The key decision was that I did not defend directly on the obvious historical redoubts and forward positions. Instead, I used those positions as bait. I pulled some artillery back from exposed starting locations, preserved my heavier guns, and set up several batteries behind the first line. The idea was to let the attackers advance past the visible strongpoints, become congested, and then hit them with concentrated artillery fire.
Koyla pushed hard into the central-south area around the historical flèches and also tried to pressure the far south. His southern attack nearly became dangerous, but I was able to swing troops from the corner onto his flank while my artillery punished the front. Thiago attacked through the centre and north with cavalry, skirmishers, and line infantry, trying to break the Russian position by pressure rather than waiting passively.
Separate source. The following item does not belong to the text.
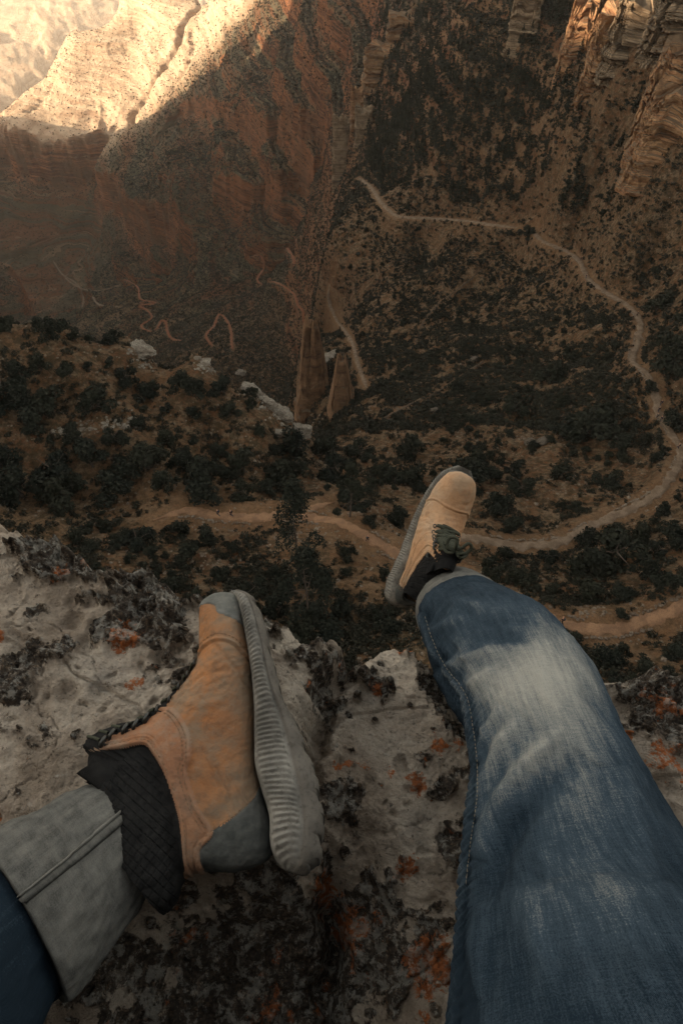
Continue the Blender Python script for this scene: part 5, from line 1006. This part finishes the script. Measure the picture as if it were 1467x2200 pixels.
bl, bvl, TL = boot(LEA, GREY, 'orange brown leather boot lying on its side on the rock', ((HO[0], HO[1], ZB), ML), False, 0)
Xr = 0.40*RT+0.88*UP-0.13*FW; Xr /= np.linalg.norm(Xr); Zz = 0.06*RT-0.20*UP-0.97*FW; Zz -= Xr*(Zz@Xr); Zz /= np.linalg.norm(Zz); Yy = np.cross(Zz, Xr)
MR = np.stack([Xr*1.0, Yy*1.04, Zz*.95], 1)
OR = at_d(850, 1298, 1.37)
br, bvr, TRt = boot(LEA2, GREY, 'dusty tan boot with dark laces held out over the canyon', (OR, MR), True, 7)
# tongue, laces and hooks of both boots, laid along the front of the foot
def top_pt(bv, x, y, z0=.3, off=.0):
    h = bv.ray_cast(Vector((x, y, z0)), Vector((-.25, 0, -1)).normalized()); return None if h[0] is None else np.array(h[0]+h[1]*off*(1 if h[1].z > 0 or h[1].x > 0 else -1))
ridge_ = Ub     # the front profile, toe to shin
def front_at(s, y, off, bv):
    i = min(int(s*(NU-1)), NU-2); p = ridge_[i]; c = cb[i]; d = p-c; d = d/np.linalg.norm(d); o = Vector((p[0]+d[0]*.05, y, p[1]+d[1]*.05)); h = bv.ray_cast(o, Vector((-d[0], 0, -d[1])))
    return np.array([p[0], y, p[1]]) if h[0] is None else np.array(h[0])+np.array([d[0], 0, d[1]])*off
def dress(root, bv, T, side):
    n, k = 70, 15; G = np.zeros((n, k, 3))
    for i, s in enumerate(np.linspace(.285 if side > 0 else .32, .70, n)):
        for j in range(k):
            a = j/(k-1)*2-1; hw = .013+.012*min(1, i/20); off = .0022+.0018*(1-a*a)+(.006*max(0, (i-50)/20)**2)
            G[i, j] = front_at(s, a*hw, off*(1 if abs(a) < .99 else -.5), bv)
    # the tongue stands up past the collar as a padded tab
    tip = []; d0 = G[-1]-G[-8]; 
    for q in np.linspace(.1, 1, 14): tip.append(G[-1]+d0*q*1.3*np.array([1, 1, 1])+np.array([-.006*q*q, 0, .010*q])*1.0-(G[-1]-G[-1].mean(0))*(.35*q**3) if side > 0 else G[-1]+d0*q*1.0+np.array([-.01*q*q, 0, .012*q]))
    G2 = np.concatenate([G, np.array(tip)]); back = G2[::-1]-np.array([-.002, 0, .006]); A = np.concatenate([G2, back])
    link('tongue', mesh_np('tongue', T(A.reshape(-1, 3)), grid_faces(A.shape[0], k), True, (BLK,)), root)
    rows = np.linspace(.24, .60, 10) if side > 0 else np.linspace(.335, .60, 8); hw = .021 if side > 0 else .023; pr = []; LR_ = .0018 if side > 0 else .0034
    for i, s in enumerate(rows):
        for q in ((s, s), (s, s+.038)) if (i < len(rows)-1 and side < 0) else ((s, s),):
            for sg in (1, -1):
                if q[0] == q[1] and sg < 0: continue
                pts = []
                for t in np.linspace(-1, 1, 17): pts.append(front_at(q[0]+(q[1]-q[0])*(t+1)/2*1.0, t*hw*sg, (.0062+.0042*(1-t*t)+(.002 if sg > 0 else 0))*(1 if side < 0 else .45), bv))
                v, f = tube_np(pts, [LR_]*17, 7); pr.append((T(v), f))
    v, f = join(pr); link('laces', mesh_np('laces', v, f, True, (LACE,)), root)
    for i, s in enumerate(rows):
        for sg in (1, -1):
            c = front_at(s, sg*(hw+.003), .0035, bv); d = c-front_at(s, sg*(hw+.003), -.01, bv); d /= np.linalg.norm(d)+1e-9
            r = .0035 if i < 5 else .0055; t = np.linspace(0, 2*math.pi, 15)
            x_ = np.array([1, 0, 0])-d*d[0]; x_ /= np.linalg.norm(x_); y_ = np.cross(d, x_)
            ring = [c+(x_*math.cos(a)+y_*math.sin(a)*.8)*r for a in t]; v, f = tube_np(ring, [.0012 if i < 5 else .0022]*15, 6)
            link('lace_hook' if i >= 5 else 'eyelet', mesh_np('hook', T(v), f, True, (METAL,)), root)
    # bow
    if side > 0: return
    b0 = front_at(.605, -.018, .010, bv)
    b0 = front_at(.60, 0, .010, bv); pr = []
    for sg in (1, -1):
        p = [b0+np.array([x, sg*y, z]) for x, y, z in ((0, 0, 0), (.010, .006, .010), (.022, .012, .012), (.018, .022, .008), (.004, .020, .004), (-.002, .008, .006), (0, 0, 0))]; q = dens(p, 6); v, f = tube_np(q, [.0032]*len(q), 7); pr.append((T(v), f))
        p = [b0+np.array([x, sg*y, z]) for x, y, z in ((0, 0, 0), (-.008, .008, .006), (-.008, .018, .0), (.0, .026, -.010), (.004, .028, -.02))]; q = dens(p, 6); v, f = tube_np(q, [.0030]*len(q), 7); pr.append((T(v), f))
    v, f = join(pr); link('bow', mesh_np('bow', v, f, True, (LACE,)), root)
dress(bl, bvl, TL, 1); dress(br, bvr, TRt, -1)

# ---- the body itself: one continuous skinned figure inside the clothes
def skin_figure(name, J, edges, mat, root_i=0, sub=2):
    me = bpy.data.meshes.new(name); me.from_pydata([j[:3] for j in J], edges, []); me.materials.append(mat); o = bpy.data.objects.new(name, me); SC.collection.objects.link(o)
    md = o.modifiers.new('skin', 'SKIN'); md.use_smooth_shade = True
    for i, j in enumerate(J): me.skin_vertices[0].data[i].radius = (j[3], j[4] if len(j) > 4 else j[3]); me.skin_vertices[0].data[i].use_root = (i == root_i)
    s = o.modifiers.new('sub', 'SUBSURF'); s.levels = sub; s.render_levels = sub
    dg = bpy.context.evaluated_depsgraph_get(); dg.update(); m2 = bpy.data.meshes.new_from_object(o.evaluated_get(dg)); bpy.data.objects.remove(o); m2.name = name
    for p in m2.polygons: p.use_smooth = True
    return m2
kR = at_d(1130, 1470, .79); aR = at_d(968, 1262, 1.21); aR2 = at_d(955, 1248, 1.26); hR = np.array([.12, -.30, -.68]); mR = at_d(1200, 1800, .63)
kL = np.array([-.38, -.06, -.63]); aL = at_d(262, 1808, .62); aL2 = at_d(330, 1800, .63); hL = np.array([-.10, -.30, -.68])
J = [(.01, -.32, -.64, .12, .10), (*hR, .075), (*mR, .06), (*kR, .052), (*((kR+aR)/2), .05), (*aR, .036), (*aR2, .034), (*hL, .075), (*((hL+kL)/2), .06), (*kL, .052), (*((kL+aL)/2), .045), (*aL, .034), (*aL2, .032),
     (.0, -.36, -.45, .13, .09), (.0, -.36, -.22, .14, .10), (0, -.33, -.12, .055), (0, -.30, -.02, .075), (0, -.29, .06, .07), (.17, -.36, -.20, .05), (.26, -.30, -.42, .04), (.22, -.18, -.30, .032), (-.17, -.36, -.20, .05), (-.28, -.34, -.45, .04), (-.30, -.30, -.68, .032)]
ED = [(0,1),(1,2),(2,3),(3,4),(4,5),(5,6),(0,7),(7,8),(8,9),(9,10),(10,11),(11,12),(0,13),(13,14),(14,15),(15,16),(16,17),(14,18),(18,19),(19,20),(14,21),(21,22),(22,23)]
bod = pk('body', skin_figure('body', J, ED, SKIN))
pk('trouser_seat', (lambda m: (attr(m, 'fade', np.full(len(m.vertices), .02)), m)[1])(skin_figure('trouser_seat', [(0, -.33, -.66, .15, .12), (-.11, -.29, -.67, .115), (-.26, -.19, -.65, .10), (*kL, .090), (-.29, .0, -.635, .076), (.12, -.28, -.66, .115), (*at_d(1330, 2450, .47), .085)], [(0,1),(1,2),(2,3),(3,4),(0,5),(5,6)], DEN)))
JK = [(.01, -.33, -.62, .15, .13), (.0, -.36, -.45, .16, .12), (.0, -.36, -.22, .17, .13), (0, -.34, -.13, .09), (.18, -.36, -.20, .07), (.27, -.30, -.42, .058), (.24, -.22, -.33, .05), (-.18, -.36, -.20, .07), (-.29, -.34, -.45, .058), (-.31, -.31, -.62, .05)]
JACK = plain('dark_jacket_cloth', (0.02, 0.022, 0.025), (0.03, 0.03, 0.032), 60)
pk('jacket', skin_figure('jacket', JK, [(0,1),(1,2),(2,3),(2,4),(4,5),(5,6),(2,7),(7,8),(8,9)], JACK))
# clear the rock under the legs, then lay it
Pl = P2[::8, ::6].reshape(-1, 3)
lowx = P2.reshape(-1, 3)
gx = np.round((lowx[:, 0]+1)/.01).astype(int); gy = np.round((lowx[:, 1]+1)/.01).astype(int); Hm = np.full((300, 300), 9.0); ok = (gx >= 0) & (gx < 300) & (gy >= 0) & (gy < 300)
np.minimum.at(Hm, (gx[ok], gy[ok]), lowx[ok, 2])
for _ in range(2): Hm = np.minimum.reduce([Hm, np.roll(Hm, 1, 0), np.roll(Hm, -1, 0), np.roll(Hm, 1, 1), np.roll(Hm, -1, 1)])
ix = np.clip(np.round((RX+1)/.01).astype(int), 0, 299); iy = np.clip(np.round((RY+1)/.01).astype(int), 0, 299); inb = (np.abs(RX) < .98) & (np.abs(RY) < .98)
Zr = np.where(inb, np.minimum(Zr, Hm[ix, iy]-.004), Zr)
build_rock()
# ------------------------------------------------------------------ hikers on the paths
def cloth(name, c): M = NM(name, .85); M.fin(M.mix(M.noise(M.coord(), 6, 3), c, tuple(x*.6 for x in c))); return M.m
HK = [cloth('dark_clothes', (.02, .02, .022)), cloth('grey_clothes', (.07, .07, .07)), cloth('navy_clothes', (.02, .03, .05)), cloth('pale_clothes', (.35, .33, .30)), cloth('maroon_clothes', (.08, .02, .02))]
def hiker(px, py, seed, label, group=None, stride=.3, top=0, bag=True, face=None):
    Q = hit([px], [py])[0]; rs = np.random.RandomState(seed); a = rs.uniform(0, 6.28) if face is None else face
    s = stride; J = [(0, 0, .93, .13, .10), (.09, 0, .88, .085), (.10, s*.55, .48, .06), (.10, s*.5, .08, .045), (.10, s*.5+.14, .03, .04), (-.09, 0, .88, .085), (-.10, -s*.3, .48, .06), (-.10, -s, .10, .045), (-.10, -s+.12, .03, .04), (0, .02, 1.2, .15, .10), (0, .03, 1.43, .16, .09), (0, .04, 1.53, .055), (0, .06, 1.66, .095, .10), (0, .05, 1.74, .08), (.20, .02, 1.41, .06), (.25, -.10, 1.15, .045), (.24, .06, .92, .035), (-.20, .02, 1.41, .06), (-.26, .08, 1.15, .045), (-.24, .25, .98, .035)]
    ED = [(0,1),(1,2),(2,3),(3,4),(0,5),(5,6),(6,7),(7,8),(0,9),(9,10),(10,11),(11,12),(12,13),(10,14),(14,15),(15,16),(10,17),(17,18),(18,19)]
    me = skin_figure('person_body', J, ED, SKIN, sub=1); e = link('person', me, None, label, 'person', group, loc=(Q[0], Q[1], Q[2]+.12)); e.rotation_euler = (0, 0, a)
    k = [(0, 0, .95, .16, .13), (0, .02, 1.2, .18, .13), (0, .03, 1.42, .19, .12), (.20, .02, 1.40, .08), (.255, -.10, 1.15, .065), (-.20, .02, 1.40, .08), (-.265, .08, 1.15, .065)]
    link('jacket', skin_figure('jacket', k, [(0,1),(1,2),(2,3),(3,4),(2,5),(5,6)], HK[top], sub=1), e)
    k = [(0, 0, .93, .15, .125), (.09, 0, .86, .105), (.10, s*.55, .48, .08), (.10, s*.5, .12, .06), (-.09, 0, .86, .105), (-.10, -s*.3, .48, .08), (-.10, -s, .15, .06)]
    link('trousers', skin_figure('trousers', k, [(0,1),(1,2),(2,3),(0,4),(4,5),(5,6)], HK[seed % 3], sub=1), e)
    if bag: link('backpack', boulder_me('backpack', seed, (.17, .13, .26), HK[(seed+1) % 3], 3, .05, 0), e).location = (0, -.2, 1.25)
hiker(470, 1109, 1, 'left one of two dark clad hikers walking on the wide left path', None, .5, 0, face=1.2)
hiker(498, 1110, 2, 'right one of two dark clad hikers walking on the wide left path', None, .4, 0, face=1.4)
hiker(789, 1164, 3, 'lone hiker in dark clothes on the red path left of the far boot', None, .3, 0, face=-.8)
hiker(1157, 1324, 4, 'dark clad hiker closest to the jeans on the near red path', None, .3, 0, face=1)
hiker(1180, 1340, 5, 'hiker in a pale top, middle one of three beside the knee', None, .3, 3, face=1)
hiker(1203, 1340, 6, 'dark clad hiker beside the round juniper, right one of three by the knee', None, .35, 0, face=1)
hiker(1416, 872, 7, 'hiker leading the group of walkers on the winding grey path', None, .3, 0, face=.3); hiker(1411, 886, 8, 'second hiker from the top of the group on the winding grey path', None, .3, 2, face=.3); hiker(1408, 900, 9, 'third hiker from the top of the group on the winding grey path', None, .3, 1, face=.3); hiker(1416, 906, 10, 'lowest hiker of the group on the winding grey path', None, .3, 0, face=.3)
hiker(1453, 965, 11, 'lone hiker at the outer bend of the winding grey path', None, .3, 0); hiker(1366, 680, 12, 'lone hiker high on the winding path by the rock edge', None, .3, 0); hiker(1257, 600, 13, 'small hiker where the grey path turns uphill', None, .3, 0); hiker(1246, 560, 14, 'highest small hiker on the grey path below the upper bend', None, .3, 0)
hiker(767, 758, 15, 'tiny hiker on the pale track down the gully', None, .3, 0); hiker(864, 472, 16, 'tiny hiker on the upper straight of the path', None, .3, 0); hiker(1440, 1345, 17, 'hiker at the right edge of the near red path', None, .3, 1) if False else None
# ------------------------------------------------------------------ the air in the canyon
bpy.ops.mesh.primitive_cube_add(size=1); hz = bpy.context.object; hz.name = 'haze'; hz['kind'] = 'stuff'
zlo, zhi = -1010.0, 420.0
hz.scale = (36000, 36000, zhi-zlo); hz.location = (0, 0, (zlo+zhi)/2)
hm = bpy.data.materials.new('haze'); hm.use_nodes = True; t = hm.node_tree; t.nodes.clear(); o_ = t.nodes.new('ShaderNodeOutputMaterial'); pv = t.nodes.new('ShaderNodeVolumePrincipled')
pv.inputs['Color'].default_value = (1.0, 0.90, 0.78, 1); pv.inputs['Density'].default_value = 0.00005; pv.inputs['Anisotropy'].default_value = 0.2; t.links.new(pv.outputs[0], o_.inputs['Volume']); hz.data.materials.append(hm)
Several times they came close to forcing a breakthrough. The problem for them was that every deep push carried them into prepared killing ground. Their units began bunching up under 12-pounder fire, and each attempted breakthrough became more expensive than the last.
The battle eventually turned into a Russian victory after the attackers exhausted themselves against the second defensive line. The redoubts were not really the final defensive position; they were the lure that pulled the attackers into the guns.
GG to both Koyla and Thiago. Very good match, and a nice example of how this old RTS/mod can still produce proper battlefield decision-making: artillery preservation, reverse-slope defense, flank counterattacks, and refusing to defend the “obvious” ground just because it looks important.